The case of Kazakhstan can be rather illustrative in this respect. The Kazakh government in due course called for prevention by all means of construction of Kambarata HPP in Kyrgyzstan alleging that enactment of the station “will inevitably disturb fragile balance of power and water supply in the region”. As a result, Bishkek and Astana have come to harmonize their water and energy needs. As a positive example one can also consider the work of expert groups and ad hoc committee of the two countries on use of the water of Talas and Chu. As a result, Kazakhstan has agreed to jointly finance the operation of hydraulic facilities in Kyrgyzstan.

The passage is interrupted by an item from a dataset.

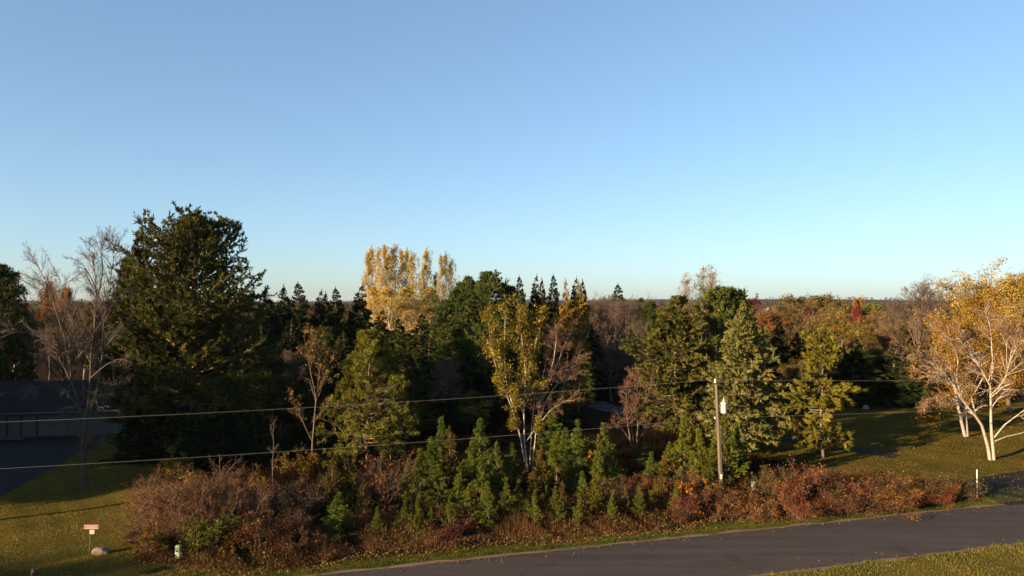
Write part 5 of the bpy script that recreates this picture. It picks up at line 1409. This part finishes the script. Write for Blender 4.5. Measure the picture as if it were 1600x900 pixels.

It should be added that climate change could also lead to increased water scarcity. According to the Fourth report of the Intergovernmental Panel on Climate Change, the global warming is expected to cause changes in atmospheric circulation and redistribution of precipitation. Some scenarios forecast decrease in rainfall by almost 20% by 2100. In addition, the results of studies indicate that intensive melting of glaciers continues to take place in the zone of formation of Syr Darya and Amu Darya. According to different sources the volume of glaciers decreased from 20 to 40% in 50 years, whereas the rate of decline in recent years is about 1% per year. Decline in volume of glacier water in Central Asia, feeding Amu Darya and Syr Darya rivers, may severely limit their inflow into the irrigation system in Uzbekistan and Kazakhstan as well as undermine the development of hydroelectric power industry in Kyrgyzstan.

The paradox is that the water resources in the Central Asia provided they are used rationally are enough. However, excessive loss of water is caused by outdated agricultural system, where water consumption per unit exceeds the international indicators by three and sometimes ten times. According to specialists, transition to modern agricultural technology and water management will save up to half of the flow of transboundary rivers in the region annually. And if the water security in the region is not ensured today, the Central Asian countries will face serious social and economic problems tomorrow, which, in turn, is fraught with considerable negative consequences for each country.

The active cooperation on water and energy issues of all countries in the region is a way to solve the problem. Settlement of disputes through negotiation to achieve mutually beneficial agreements is the only possible approach in this regard. The integrated water resources management, which will allow for optimal regime of hydropower stations incorporating both national and regional interests, needs to be established.